Diz-se à boca fechada que haverá um acordo de última hora, mas as dúvidas persistem. Política à parte, a solução é óbvia: aumentar a receita sem subir impostos. Um sistema fiscal mais simples com uma base tributária mais alargada pode estimular a receita e baixar os juros. Eis o elemento chave do plano Bowles-Simpson, subscrito pelo senador Republicano Tom Coburn, figura de proa na defesa de um acordo orçamental bipartidário, mau grado o desacordo do seu partido. As perspectivas são sombrias e o desfecho não deverá andar muito longe do acima referido. No entanto, a pergunta que todos fazem é: "A que tipo de acordo se vai chegar em Agosto?".
A solução poderá passar por uma estratégia de "metas e mecanismos desencadeadores". Ou seja, por combinar, numa fase inicial, cortes na despesa e metas para os défices futuros com medidas automáticas para reduzir a despesa ou aumentar impostos no caso de as metas serem ultrapassadas. Os impostos são, uma vez mais, o pomo de discórdia. Os Republicanos querem mecanismos desencadeadores para reduzir automaticamente a despesa, mas opõem-se à subida automática de impostos.

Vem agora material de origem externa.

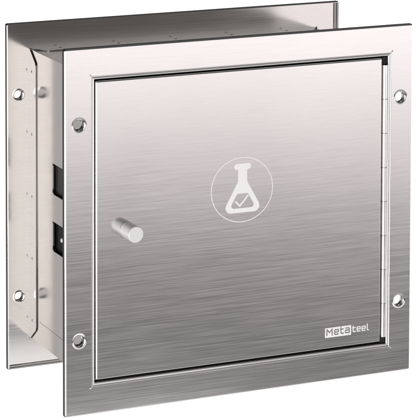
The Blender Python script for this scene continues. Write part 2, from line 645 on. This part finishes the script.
def emblem(X, Z):
    cx, cz = 197.9, 215.9
    k = 35.3 / 33.8
    ring = np.abs(np.hypot(X - cx, (Z - cz) * k) - 35.3) - 0.42
    ax = 198.5
    lipd = seg(X, Z, ax - 6.6, 240.2, ax + 6.6, 240.2) - 3.1
    neck = polysd(X, Z, [(ax - 5.2, 241), (ax - 5.2, 219.5), (ax + 5.2, 219.5), (ax + 5.2, 241)])
    cone = polysd(X, Z, [(ax - 1.5, 223.5), (ax - 15.4, 199.5), (ax - 15.9, 197.4), (ax - 15.0, 196.1), (ax - 13.6, 195.4),
                         (ax + 13.6, 195.4), (ax + 15.0, 196.1), (ax + 15.9, 197.4), (ax + 15.4, 199.5), (ax + 1.5, 223.5)]) - 3.6
    d = np.minimum(np.minimum(lipd, neck), cone)
    win = polysd(X, Z, [(ax - 5.6, 210.8), (ax - 11.6, 200.4), (ax - 11.9, 199.2), (ax - 11.2, 198.0), (ax - 10.0, 197.5),
                        (ax + 10.0, 197.5), (ax + 11.2, 198.0), (ax + 11.9, 199.2), (ax + 11.6, 200.4), (ax + 5.6, 210.8)]) - 1.0
    d = np.maximum(d, -win)
    chk = pathd(X, Z, [(190.6, 203.7), (195.3, 198.9), (204.6, 209.0)]) - 0.85
    return np.minimum(np.minimum(d, chk), ring)


sdf_mesh("emblem", emblem, 160, 180, 236, 252, 0.3, -0.10, 0.09, PRINT, door)

# glyphs as strokes in a unit box (x 0..1, z 0..1 = x-height)
GL = {
    'M': [[(0, 0), (0, 1), (.5, .45), (1, 1), (1, 0)]],
    'e': [[(0, .5), (1, .5), (1, .88), (.88, 1), (.12, 1), (0, .88), (0, .12), (.12, 0), (.95, 0)]],
    't': [[(.25, 1.32), (.25, .14), (.4, 0), (1, 0)], [(0, .92), (.95, .92)]],
    'a': [[(.05, 1), (.85, 1), (1, .86), (1, 0), (.12, 0), (0, .14), (0, .42), (.12, .55), (1, .55)]],
    'l': [[(0, 1.42), (0, .14), (.25, 0), (.8, 0)]],
}


def text_sdf(items, w):
    def f(X, Z):
        d = np.full(X.shape, 1e9)
        for ch, x0, z0, wd, h in items:
            for st in GL[ch]:
                d = np.minimum(d, pathd(X, Z, [(x0 + a * wd, z0 + b * h) for a, b in st]))
        return d - w / 2
    return f


dark = [('M', 298.4, 49.6, 6.3, 6.3), ('e', 307.7, 49.7, 4.5, 5.0), ('t', 314.3, 49.9, 4.0, 5.0), ('a', 320.6, 50.0, 4.6, 5.0)]
pale = [('t', 329.0, 50.0, 3.6, 4.6), ('e', 334.6, 50.0, 4.0, 4.6), ('e', 340.7, 50.0, 4.0, 4.6), ('l', 347.0, 50.0, 1.8, 4.6)]
sd_dark, sd_pale = text_sdf(dark, 1.35), text_sdf(pale, 1.1)


def nameplate(X, Z):
    b = np.maximum(np.abs(X - 311.8) - 15.6, np.abs(Z - 52.3) - 5.25)
    return np.minimum(np.maximum(b, -sd_dark(X, Z)), sd_pale(X, Z))


sdf_mesh("lettering", nameplate, 295, 46, 351, 59, 0.13, -0.10, 0.09, PRINT, door)
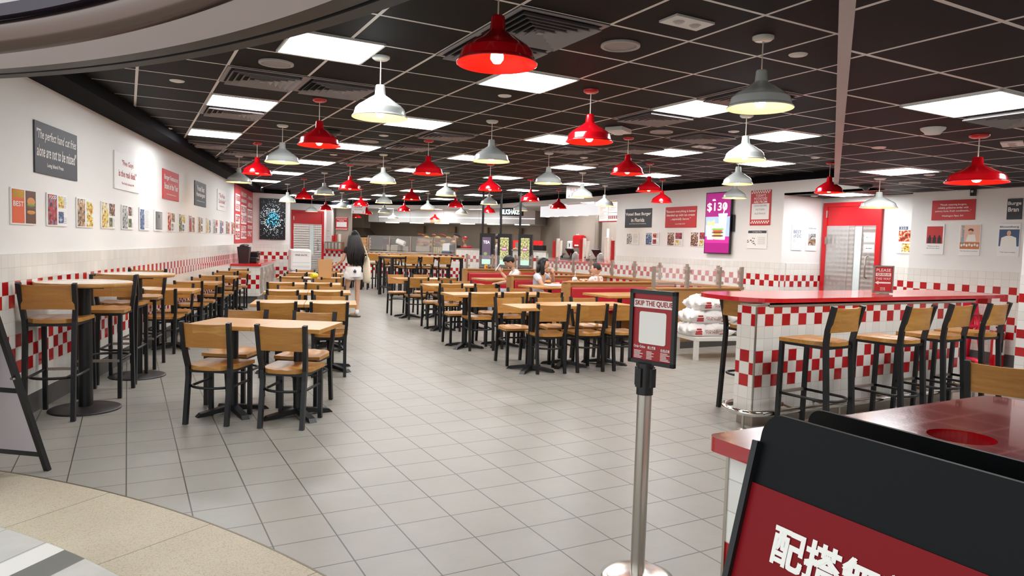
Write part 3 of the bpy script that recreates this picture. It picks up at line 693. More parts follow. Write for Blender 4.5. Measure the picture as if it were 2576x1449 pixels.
# ------------------------------------------------------------------ foreground trash counter with round hole
tc = thing('waste_counter', 'red topped waste counter with a round hole, tiled sides, bottom right', 'counter')
def slab_hole(poly, c, r, z0, z1):
    bm = bmesh.new(); vo = [bm.verts.new((x,y,z1)) for x,y in poly]; n = 40
    vi = [bm.verts.new((c[0]+r*math.cos(2*PI*k/n), c[1]+r*math.sin(2*PI*k/n), z1)) for k in range(n)]
    eo = [bm.edges.new((vo[k], vo[(k+1) % len(vo)])) for k in range(len(vo))]; ei = [bm.edges.new((vi[k], vi[(k+1) % n])) for k in range(n)]
    bmesh.ops.triangle_fill(bm, edges=eo+ei, use_beauty=True)
    for f in bm.faces:
        if f.normal.z < 0: f.normal_flip()
    ex = bmesh.ops.extrude_face_region(bm, geom=list(bm.faces)); 
    for g in ex['geom']:
        if isinstance(g, bmesh.types.BMVert): g.co.z = z0
    bmesh.ops.recalc_face_normals(bm, faces=bm.faces)
    me = bpy.data.meshes.new('worktop'); bm.to_mesh(me); bm.free(); me.materials.append(M_redtop)
    o = bpy.data.objects.new('worktop', me); C.objects.link(o); return o
ws = slab_hole(rounded_slab([(1.585,.55,.03),(3.2,.55,.03),(3.2,1.60,.07),(1.585,1.60,.04)]), (2.353,1.252), .098, .815, .86); ws.parent = tc
mb = MB(); mb.box(1.635,3.15,.6,1.55,0,.815); uvbuild(mb, 'tiled_base', M_tilec, tc, uoff=-1.45)
MB().box(1.63,1.64,1.545,1.555,0,.815).build('corner_bead', M_steel, tc)
MB().lathe([(.1,.812),(0,.806)],24,(2.353,1.252,0)).build('bin_mouth', mat('grey_bin_liner',(150,146,140),.6), tc)
# ------------------------------------------------------------------ black sandwich board in front of it
sb = thing('sandwich_board', 'black sandwich board with red Chinese menu poster, bottom right corner', 'sign board', (1.354,1.17,0), R(-90))
def leaf(y0, lean, ztop, wdt, nm, par, r=.05):
    # local: x to the right along the board, face towards -Y
    pts = []
    for cx_, a0 in ((r,180),(wdt-r,90)):
        for k in range(9): a = R(a0-k*90/8); pts.append((cx_+r*math.cos(a), 1-r+r*math.sin(a)))
    pts = [(0,0)]+pts+[(wdt,0)]; n = len(pts); vs = []
    for dy in (0, .012):
        for x, h in pts: vs.append((x, y0+dy-lean*(1-h), ztop*h if h < .5 else ztop-(1-h)))
    fs = [tuple(range(n)), tuple(reversed(range(n, 2*n)))]+[(k, n+k, n+(k+1) % n, (k+1) % n) for k in range(n)]
    return MB()._a(vs, fs).build(nm, M_brd, par)
M_brd = mat('black_board', (5,7,9), .5, spec=.18)
def leaf2(yf, yt, ztop, wdt, nm, par):
    r = .05; pts = [(0,0)]
    for cx_, a0 in ((r,180),(wdt-r,90)):
        for k in range(9): a = R(a0-k*90/8); pts.append((cx_+r*math.cos(a), ztop-r+r*math.sin(a)))
    pts.append((wdt,0)); n = len(pts); vs = []
    for dy in (0, .01):
        for x, z in pts: vs.append((x, yf+(yt-yf)*z/ztop+dy, z))
    fs = [tuple(range(n)), tuple(reversed(range(n, 2*n)))]+[(k, n+k, n+(k+1) % n, (k+1) % n) for k in range(n)]
    return MB()._a(vs, fs).build(nm, M_brd, par)
# local +Y points to world +X here (rz -90): near leaf leans away from the camera
nl = leaf2(-.2625, 0, 1.05, .68, 'near_leaf', sb); fl = leaf2(.40, .141, 1.05, .68, 'far_leaf', sb)
def onleaf(x, z, off): return (x, -.2625+.25*z-off*.97, z+off*.25)
mb = MB(); vs = [onleaf(.003,.02,.004), onleaf(.66,.02,.004), onleaf(.66,.885,.004), onleaf(.003,.885,.004), onleaf(.003,.02,.001), onleaf(.66,.02,.001), onleaf(.66,.885,.001), onleaf(.003,.885,.001)]
mb._a(vs, [(0,1,2,3),(7,6,5,4),(0,4,5,1),(1,5,6,2),(2,6,7,3),(3,7,4,0)]); po = mb.build('poster', mat('deep_red_poster', (122,5,16), .45, spec=.2), nl)
mb = MB(); tv, tf, x0, x1, y0, y1 = bold_geo('配搭無敵', .03)
mb._a([onleaf(.1+.345*(v[0]-x0)/(x1-x0), .735+.086*(v[1]-y0)/(y1-y0), .006+v[2]*.0002) for v in tv], tf)
tv, tf, x0, x1, y0, y1 = text_geo('FRIES', 0, .03); mb._a([onleaf(.04+.12*(v[0]-x0)/(x1-x0), .635+.035*(v[1]-y0)/(y1-y0), .006) for v in tv], tf) if False else None
mb.build('lettering', M_inkw, po)
for x in (0,.68): mb = MB(); mb.bar((x,-.262,.0),(x,-.02,.98),.016,.03); mb.bar((x,.40,0),(x,.16,.98),.016,.03); mb.bar((x,0.0,.9),(x,.19,.9),.016,.02); mb.build('side_frame', M_black, sb)
# ------------------------------------------------------------------ stanchion with the queue poster
sc = thing('stanchion', 'steel queue post with black head in the right foreground', 'queue post', (1.95,2.34,0))
MB().lathe([(0,.028),(.04,.026),(.13,.014),(.158,.006),(.158,0),(0,0)], 48).build('base', mat('bright_base_steel', (232,230,224), .2, 1), sc)
MB().cyl((0,0,.02),(0,0,.82),.031,n=32).build('pole', M_steel, sc)
hd = MB().cyl((0,0,.81),(0,0,.945),.036,n=28).build('head', M_blackp, sc)
mb = MB()  # black lining added to darken the gap round the door
for a in (10, 100, 190, 280): mb.M = Matrix.Rotation(R(a), 4, 'Z'); mb.box(.03,.047,-.014,.014,.845,.925)
mb.build('belt_slot', M_blackp, hd)
sg = framed_sign('poster_holder', 'black framed SKIP THE QUEUE poster on top of the steel post', 'sign', (1.96,2.315,1.1), R(-75), .232, .318, None, .017, M_blackp, mat('deep_poster_red', (158,20,28), .45))
MB().box(-.099,.105,-.0045,-.003,.083,.118).build('white_band', M_inkw, sg)
letters(sg, [('SKIP THE QUEUE',.003,.1,.19,.026,0,.035)], M_inkr, -.0055, 'red_lettering')
mb = MB(); mb.prism(rounded_slab([(-.068,-.072,.01),(.068,-.072,.01),(.068,.066,.01),(-.068,.066,.01)]), .003, .0045); mb.v = [Vector((v.x,-v.z,v.y)) for v in mb.v]; mb.build('white_square', M_inkw, sg)
letters(sg, [('Order Online',-.062,-.086,.06,.012),('網上落單',0,-.087,.04,.014),('在线点单',.068,-.092,.045,.014)], M_inkw)
mb = MB()  # black lining added to darken the gap round the door
for cx_, wd in ((-.062,.056),(.0,.05),(.07,.05)):
    for k in range(6): mb.box(cx_-wd/2, cx_-wd/2+wd*random.uniform(.5,1), -.0045, -.003, -.106-.006*k, -.1035-.006*k)
mb.build('small_print', M_inkw, sg)
# ------------------------------------------------------------------ white backed A-frame at the left edge
af = thing('easel_sign', 'blank backed A-frame sign on black legs at the left edge', 'sign board', (-.425,4.958,0), R(-38.5))
W_ = .62
for yf, nm in ((0,'far'),(-.7,'near')):
    yt = -.335; p_ = lambda x, z: (x, yf+(yt-yf)*z/.97, z)
    mb = MB(); mb.bar(p_(0,0), p_(0,.98), .028, .03, upv=(1,0,0)); mb.bar(p_(-W_,0), p_(-W_,.98), .028, .03, upv=(1,0,0))
    for z in (.11,.52,.96): mb.bar(p_(0,z), p_(-W_,z), .02, .028, upv=(0,0,1))
    lf = mb.build('leg_frame', M_black, af)
    mb = MB(); vs = [p_(-.01,.11), p_(-W_+.01,.11), p_(-W_+.01,.95), p_(-.01,.95)]; mb._a([Vector(v)+Vector((0,d,0)) for d in (-.004,.004) for v in vs], [(3,2,1,0),(4,5,6,7),(0,1,5,4),(1,2,6,5),(2,3,7,6),(3,0,4,7)]); mb.build('panel', mat('sign_back', (196,188,196), .5), lf)
MB().bar((0,-.2,.6),(0,-.24,.6),.012,.02).bar((-.02,-.16,.6),(-W_+.02,-.16,.6),.02,.012).build('brace', M_steel, af)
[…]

A administração americana adoptou a terminologia "despesas fiscais" para quadrar este círculo. Importa dizer que, em termos analíticos, a expressão está correcta. As deduções fiscais dos juros hipotecários e outras despesas são, na prática, subsídios disfarçados no código contributivo: quem quiser limitar o papel do governo na economia tem todo o interesse em que se reduzam esses dois tipos de "despesa". Os Republicanos continuam reticentes, à excepção de Coburn. Se a carga fiscal aumentar, a classe política terá sérias dificuldades em explicar aos cidadãos americanos que não se trata de um aumento de impostos, embora pareça que sim.
Solução?

É preciso definir novas metas para reduzir o défice e adoptar princípios relativamente vagos para as medidas automáticas para conquistar o apoio de Republicanos e Democratas. Nada disto vai resolver o problema no longo prazo. Quando muito, vai evitar um choque político no curto prazo. Como é óbvio, haverá quem cante vitória.
Eis o estado a que chegou Washington.